Buy Black Vogue

Top fashion glossy Vogue Italia has published an edition with all Black models. Industry pundits are predicting that this special July issue will be a flop to justify claims that African Caribbean and Asians beauty cannot sell magazines.

The-Latest is urging everyone who can to break the habit of a life time and buy Vogue to support our catwalk mannequins of colour. And spread the word.The fashion industry has been plagued with claims of racism, since some brave Black models spoke out about not getting work.

The   Vogue Italia Black edition has been hotly anticipated by thousands of women of colour in the UK and by others eager to get their hands on this unique, campaigning copy of the couture fashion and style bible. How disappointed they must be. After months of waiting for this ground breaking issue to arrive on the shelves of newsagents today,   Vogue Italia's absence was more noticeable with the July publications of sister glossies Vogue UK,   Vogue Paris, Russian Vogue and Vogue Indian, freely available for purchase. Branches of WH Smith, one of the largest newspaper and magazine retailers in Britain, have been inundated with enquiries from hundreds of vexed customers.

At its huge concession in the upmarket Selfridges store in Oxford Street, central London, Mark, a supervisor, confirmed that they are expecting near to 150 copies of   Vogue Italia next week and that demand will far exceed supply. He said:  "We are likely to be one of only a handful of places who will be stocking it. Phone and reserve a copy if you can."

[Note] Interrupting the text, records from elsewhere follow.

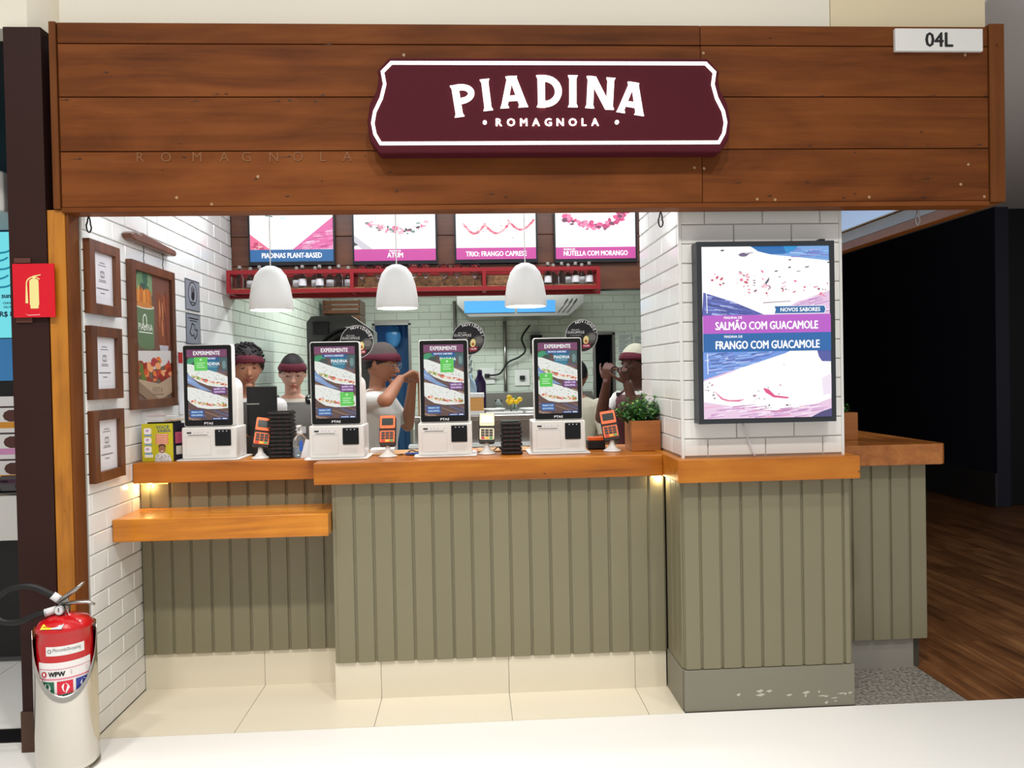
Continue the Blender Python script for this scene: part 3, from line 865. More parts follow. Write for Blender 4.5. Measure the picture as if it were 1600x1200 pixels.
p.poly(Q([(420, 404), (600, 396), (600, 400), (430, 409)]), (150, 110, 140))
p.poly(Q([(40, 716), (600, 716), (560, 735), (240, 836), (40, 908)]), (112, 150, 222)); streaks((44, 722, 430, 850), 90, [(80, 110, 190), (150, 185, 238), (190, 205, 245), (100, 120, 200), (70, 84, 150)], -.10, 110)
p.poly(Q([(40, 908), (240, 836), (560, 737), (690, 716), (852, 716), (852, 1030), (700, 1085), (500, 1106), (300, 1085), (40, 1040)]), (255, 254, 252))
p.poly(Q([(762, 710), (852, 710), (852, 792), (795, 790), (775, 760)]), (76, 84, 158))
p.poly(Q([(40, 1040), (300, 1085), (500, 1106), (700, 1085), (852, 1030), (852, 1150), (40, 1150)]), (232, 200, 226)); streaks((40, 1070, 760, 1145), 60, [(205, 150, 200), (250, 235, 248), (190, 140, 190), (240, 170, 200)], -.10, 110)
p.poly(Q([(720, 1150), (790, 1115), (852, 1096), (852, 1150)]), (70, 66, 120))
p.poly(Q([(790, 900), (852, 870), (852, 1000), (800, 1010)]), (240, 226, 242))
for pts, c in (([(100, 965), (160, 1018), (200, 1030), (250, 1030), (300, 1026), (260, 1042), (190, 1038), (150, 1025)], (226, 110, 150)), ([(415, 955), (450, 965), (490, 1005), (580, 1018), (570, 1028), (480, 1018), (430, 985)], (222, 80, 135)), ([(40, 905), (130, 880), (240, 840), (238, 834), (120, 872), (40, 898)], (230, 190, 220)), ([(300, 1090), (500, 1110), (640, 1098), (500, 1104)], (205, 120, 160))):
    p.poly(Q(pts), c)
for k in range(46):
    x, y = random.choice([(random.gauss(365, 12), random.gauss(1015, 22)), (random.gauss(435, 26), random.gauss(1076, 6)), (random.uniform(46, 120), random.gauss(960, 25)), (random.uniform(150, 560), random.gauss(900, 80)), (random.gauss(570, 8), 1070)])
    p.ell((x-40)/812*w, (1-(y-42)/1108)*h, random.uniform(2, 8)/812*w, random.uniform(2, 6)/1108*h, random.choice([(110, 90, 110), (200, 90, 120), (170, 150, 165), (60, 50, 60)]), n=6, jit=.35)
for y0, y1 in ((342, 470), (728, 862)): p.poly(Q([(63, y0), (68, y0), (70, y1), (65, y1)]), (240, 244, 250))
p.rect(0, .495*h, w, .601*h, (184, 88, 198)).rect(0, .388*h, w, .495*h, (6, 96, 166))
p.poly([(.555*w, .606*h), (.955*w, .606*h), (.965*w, .63*h), (.955*w, .652*h), (.555*w, .652*h), (.565*w, .63*h)], (240, 245, 250))
p.poly([(.560*w, .608*h), (.950*w, .608*h), (.959*w, .63*h), (.950*w, .649*h), (.560*w, .649*h), (.570*w, .63*h)], (14, 96, 158))
p.text('NOVOS SABORES', .762*w, .618*h, .0165, (255, 255, 255), width=.31*w, bold=.014)
p.text('PIADINA DE', .165*w, .580*h, .0100, (255, 255, 255), 'l', width=.14*w, bold=.012)
p.text('SALMÃO COM GUACAMOLE', .098*w, .517*h, .034, (255, 255, 255), 'l', width=.80*w, bold=.012)
p.text('PIADINA DE', .165*w, .470*h, .0100, (255, 255, 255), 'l', width=.14*w, bold=.012)
p.text('FRANGO COM GUACAMOLE', .098*w, .405*h, .034, (255, 255, 255), 'l', width=.81*w, bold=.012)
p.build('poster_print', M_LIGHTBOX, lb, (.022, -.002, .022))
cb = MB().tube([(1.215, 3.385, 1.30), (1.222, 3.383, 1.27), (1.245, 3.388, 1.21), (1.262, 3.39, 1.165), (1.268, 3.38, 1.145)], .0035, 6).build('cable', M_LABEL, lb)
cb.location = (-1.0, -3.33, -1.296)
MB().box(.565, .59, .02, .06, H, H+.012).build('bracket', M_BLACK, lb)

# ------------------------------------------------------------------ kiosks
def kiosk_screen(pop):
    w, h = .193, .346
    p = Print(w, h)
    random.seed(21)
    p.rect(0, 0, w, h, (96, 66, 58))
    for k in range(60):
        y = random.uniform(0, .86*h); x = random.uniform(-.05, w)
        p.poly([(x, y), (x+.09, y-.035), (x+.09, y-.030), (x, y+.004)], random.choice([(130, 92, 76), (70, 62, 84), (150, 118, 100), (96, 100, 140), (180, 150, 130)]))
    def Z(pts): return [(u*w, v*h) for u, v in pts]
    p.poly(Z([(.36, .885), (.84, .885), (.80, .76), (.74, .69), (.56, .67), (.44, .71)]), (34, 122, 150)).poly(Z([(.70, .885), (.84, .885), (.80, .76), (.74, .69)]), (26, 98, 126))
    p.poly(Z([(.84, .885), (1, .885), (1, .70), (.86, .70)]), (58, 92, 96)).ell(.92*w, .78*h, .05*w, .06*h, (110, 140, 140))
    p.ell(.12*w, .83*h, .14*w, .05*h, (46, 150, 104), jit=.25).ell(.22*w, .80*h, .12*w, .03*h, (40, 66, 58), jit=.3)
    p.text('PIADINA', .61*w, .775*h, .0145, (255, 255, 255), width=.40*w, bold=.010).rect(.45*w, .752*h, .76*w, .757*h, (190, 225, 232))
    p.poly(Z([(0, .66), (0, .53), (.35, .43), (.62, .40), (.30, .50)]), (128, 158, 206)).poly(Z([(0, .60), (.2, .52), (.3, .50), (0, .57)]), (170, 190, 222))
    cr, sp = (240, 242, 236), (112, 106, 100)
    fl = [(222, 86, 50), (236, 140, 120), (150, 200, 84), (252, 244, 226), (206, 70, 46), (246, 190, 180), (252, 232, 190), (110, 96, 60)]
    for up, lo, f0, f1, dy in (([(.0, .80), (.12, .79), (.4, .73), (.75, .67), (1, .61)], [(1, .455), (.75, .465), (.5, .49), (.25, .55), (.06, .63), (.0, .68)], (.12, .62), (.99, .50), .030), ([(.0, .475), (.2, .455), (.5, .40), (.8, .345), (1, .30)], [(1, .165), (.75, .155), (.5, .155), (.25, .18), (.08, .24), (.0, .29)], (.10, .27), (.99, .21), .026)):
        p.poly(Z(up+lo), cr)
        for k in range(85):
            t_ = random.random(); u = f0[0]+(f1[0]-f0[0])*t_; v = f0[1]+(f1[1]-f0[1])*t_-.02*math.sin(PI*t_)+random.gauss(0, .35)*dy
            p.ell(u*w, v*h, w*random.uniform(.012, .05), h*random.uniform(.005, .013), random.choice(fl), rot=-.2+random.uniform(-.3, .3), n=7, jit=.25)
        for k in range(46):
            t_ = random.random(); u = random.uniform(.03, .97); j = 0
            vu = up[0][1]+(up[-1][1]-up[0][1])*u; vf = f0[1]+(f1[1]-f0[1])*max(0, (u-f0[0])/(f1[0]-f0[0]))
            v = vf+.03+(vu-vf-.05)*random.random()
            p.ell(u*w, v*h, w*random.uniform(.006, .016), h*random.uniform(.002, .005), random.choice([sp, (170, 164, 150)]), rot=-.3, n=6, jit=.3)
    p.rect(0, .895*h, w, h, (118, 52, 98))
    p.text('EXPERIMENTE', .5*w, .922*h, .0185, (255, 255, 255), width=.66*w, bold=.010)
    p.poly([(.22*w, .845*h), (.76*w, .845*h), (.79*w, .868*h), (.76*w, .892*h), (.22*w, .892*h), (.19*w, .868*h)], (10, 78, 150))
    p.text('NOVOS SABORES', .49*w, .859*h, .0085, (235, 245, 255), width=.46*w, bold=.012)
    p.rect(.63*w, .365*h, .97*w, .465*h, (104, 44, 124))
    p.text('SALMÃO COM', .80*w, .425*h, .0085, (240, 220, 250), width=.27*w, bold=.012).text('GUACAMOLE', .80*w, .385*h, .0085, (240, 220, 250), width=.27*w, bold=.012)
    p.rect(.06*w, .04*h, .40*w, .145*h, (12, 84, 158))
    p.text('FRANGO COM', .23*w, .103*h, .0085, (200, 230, 255), width=.27*w, bold=.012).text('GUACAMOLE', .23*w, .06*h, .0085, (200, 230, 255), width=.28*w, bold=.012)
    p.rect(.60*w, .0, w, .035*h, (20, 50, 110)).rect(.63*w, .012*h, .82*w, .022*h, (200, 220, 250)).rect(.86*w, .010*h, .97*w, .024*h, (230, 240, 255))
    x, y = pop
    g = (88, 206, 78)
    p.rect(x*w, y*h, (x+.33)*w, (y+.19)*h, g).ell((x+.165)*w, (y+.155)*h, .006, .006, (190, 245, 185))
    for k in range(3):
        p.rect((x+.06)*w, (y+.10-.03*k)*h, (x+.27-.04*(k % 2))*w, (y+.113-.03*k)*h, (190, 245, 185))
    return p
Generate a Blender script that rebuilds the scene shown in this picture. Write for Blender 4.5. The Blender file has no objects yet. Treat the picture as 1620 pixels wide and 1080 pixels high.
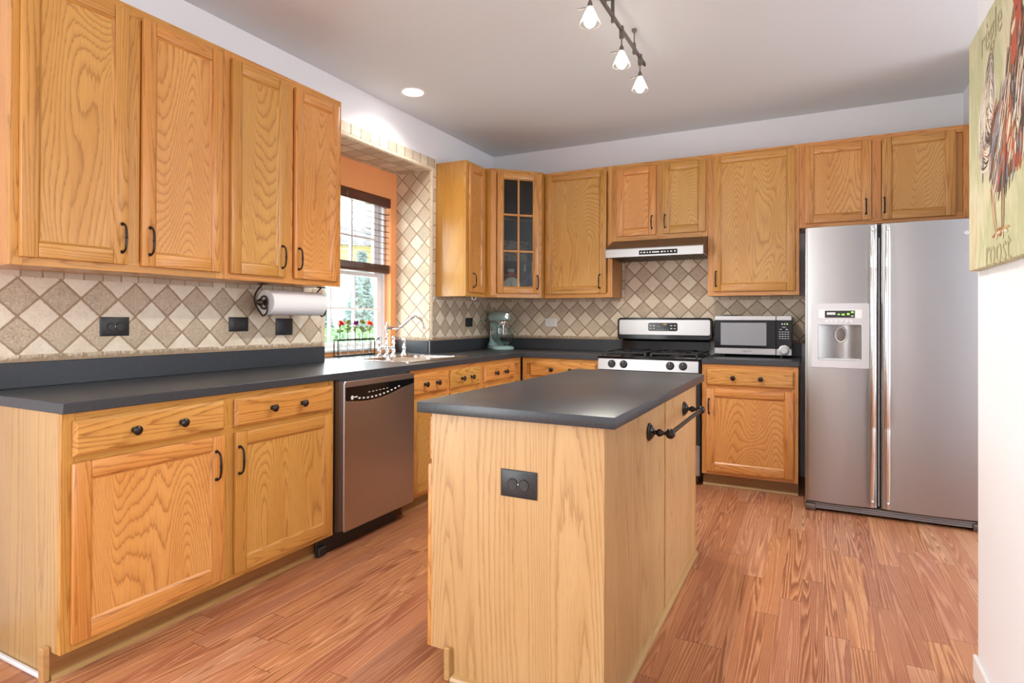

Local newsagents, many in areas with a significant Black population, have started to cater for the needs of African Caribbean and Asian women and stock lifestyle, hair and beauty magazines like Essence, Pride and Asian Woman. However, these journals are still too often poorly displayed by them, hidden away behind mainstream publications like Marie Claire and Glamour or placed out of normal reach on the top shelf.   Vogue Italia holds a lot of promise.

Not only for addressing the biased, unequal treatment of Black models in the highly lucrative fashion and beauty industry but also for giving women of colour the opportunity to exercise their power as consumers, demonstrating to advertisers and publishing houses that Black beauty can sell.